The course is a collaboration between John Larson, professor of history, and Amy Lynn Budd, visiting assistant professor of theatre. While Budd brings 20 years of performance experience to the table, Larson draws on his years as the research director of Conner Prairie, an interactive history park in central Indiana. A deep appreciation for storytelling courses through their veins. They use it to bounce ideas back and forth in class and ultimately convey how history and storytelling collide.
Larson’s Wednesday lectures examine the era explored in Hamilton and put it into a larger historical context, while Budd’s Friday lectures push students to ultimately interpret history onstage.
“The class works not just as a history lesson but as an examination of how creativity works,” Larson says. “It explores the processes of interpretation and presentation, which start with the fundamentals of research.”
The class treats the students as performers, providing lectures and historical readings to help them prepare in the same way an actor conducts research before playing a part. “Anything an actor learns can feed their imagination,” Budd says.
Budd discovered that most of the students are coming into the class without acting experience or any background in theater.
“They’ve been a bit shy at first, so I’m eager to see them jump onstage and act silly and just go for it,” she says. “There’s scarcely any stillness onstage in Hamilton, so I’m curious to see them reach for that level of stamina in their performances.”
The final project asks students to imaginatively interpret a historical figure in the same way Miranda fleshed out the titular founding father in Hamilton.
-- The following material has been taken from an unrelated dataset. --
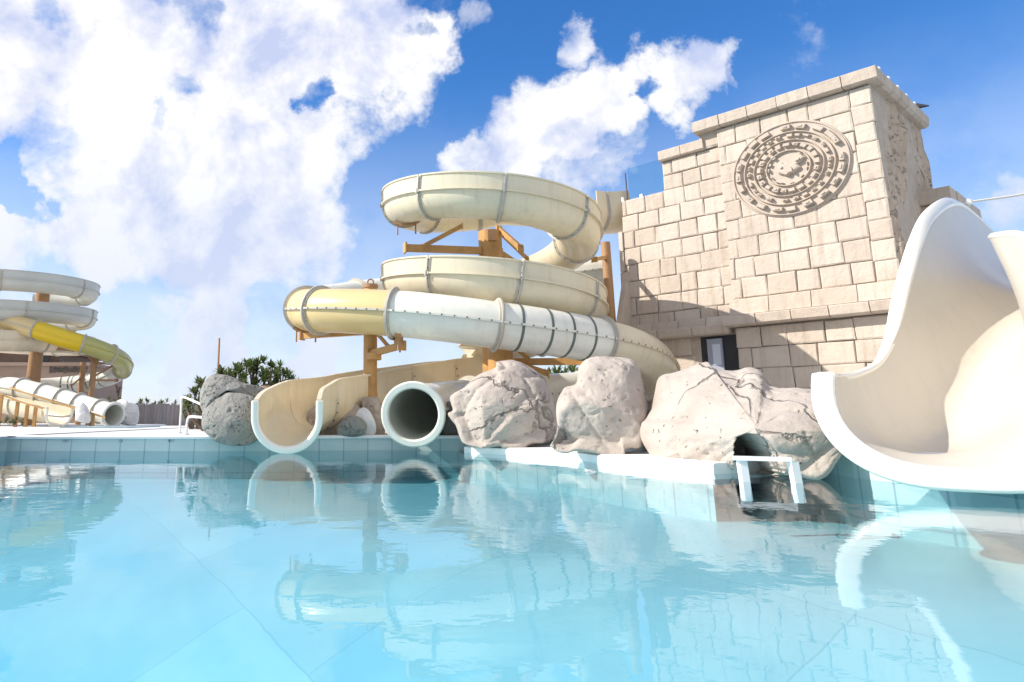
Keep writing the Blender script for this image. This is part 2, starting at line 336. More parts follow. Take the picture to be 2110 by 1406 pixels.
def flume_prof(r, wo_, wi, lip=.09, t_=.025, ext=True):
    out = [(-r-t_, wi)] + arc(r+t_, 180, 360) 
    inn = arc(r, 360, 180)+[(-r, wi)]
    if ext: out += [(r+lip, 0), (r+lip, .03), (r+.035, .032), (r+.05, wo_), (r+.075, wo_), (r+.075, wo_+.03), (r+.0, wo_+.03), (r, .03)]
    else: out += [(r+t_, wo_), (r+.07, wo_), (r+.07, wo_+.03), (r, wo_+.03)]
    return out+inn
def offs(prof, d):                                      # outer contour points pushed outwards
    o = []
    for i, (a, b) in enumerate(prof):
        p0 = prof[max(0, i-1)]; p1 = prof[min(len(prof)-1, i+1)]; tx, ty = p1[0]-p0[0], p1[1]-p0[1]; L_ = math.hypot(tx, ty) or 1
        o.append((a+ty/L_*d, b-tx/L_*d))
    return o
def strip_ring(mb, P, S, d, outer, wd, th, sgn=1, bolts=None, bs=.16, mi=0, bmi=1, closed=False, th0=0.002):
    pts = [at_len(P, S, d-wd/2), at_len(P, S, d+wd/2)]
    if (pts[1]-pts[0]).length < 1e-3: return
    o2 = offs(outer, th) if not closed else [(a*(1+th/math.hypot(a, b)), b*(1+th/math.hypot(a, b))) for a, b in outer]
    o1 = offs(outer, th0) if not closed else [(a*(1+th0/math.hypot(a, b)), b*(1+th0/math.hypot(a, b))) for a, b in outer]
    if closed:
        mb.sweep(pts, o2, False, mi, sgn)
        t_ = (pts[1]-pts[0]).normalized(); 
        for k, p in enumerate(pts):                      # side faces of the ring
            sd = t_.cross(V((0, 0, 1))).normalized(); u = sd.cross(t_); m_ = len(o1)
            vs = [p+sd*a*sgn+u*b for a, b in o1]+[p+sd*a*sgn+u*b for a, b in o2]
            mb.add(vs, [(j, (j+1) % m_, m_+(j+1) % m_, m_+j) for j in range(m_)], mi)
    else: mb.sweep(pts, o2+o1[::-1], True, mi, sgn)
    if bolts:
        t_ = (pts[1]-pts[0]).normalized(); sd = t_.cross(V((0, 0, 1))).normalized(); u = sd.cross(t_)
        A = [(V((a, b, 0))) for a, b in (o2+[o2[0]] if closed else o2)]; SS = lens(A); k = bs/2
        mid = (pts[0]+pts[1])/2
        while k < SS[-1]:
            q = at_len(A, SS, k); q2 = at_len(A, SS, k+.01); nx, ny = (q2-q).y, -(q2-q).x; L_ = math.hypot(nx, ny) or 1; nx /= L_; ny /= L_
            nv = (sd*nx*sgn+u*ny); tv = t_.cross(nv)
            mb.box(mid+sd*q.x*sgn+u*q.y+nv*.004, t_*.013, tv*.013, nv*.010, bmi); k += bs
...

They must pick a figure from before 1950 and compose an “I Am” song (like the opening number of Hamilton) or an “I
Want” song (like the soundtrack’s third track) using any musical genre, design, and theatrical framework they like.
Budd and Larson never imagined that the story of Alexander Hamilton would turn into a smash hit hip-hop musical. Like the show itself, their class serves as a testament to how art can come from the most unlikely sources—and how it can stand tall alongside the history that inspired it.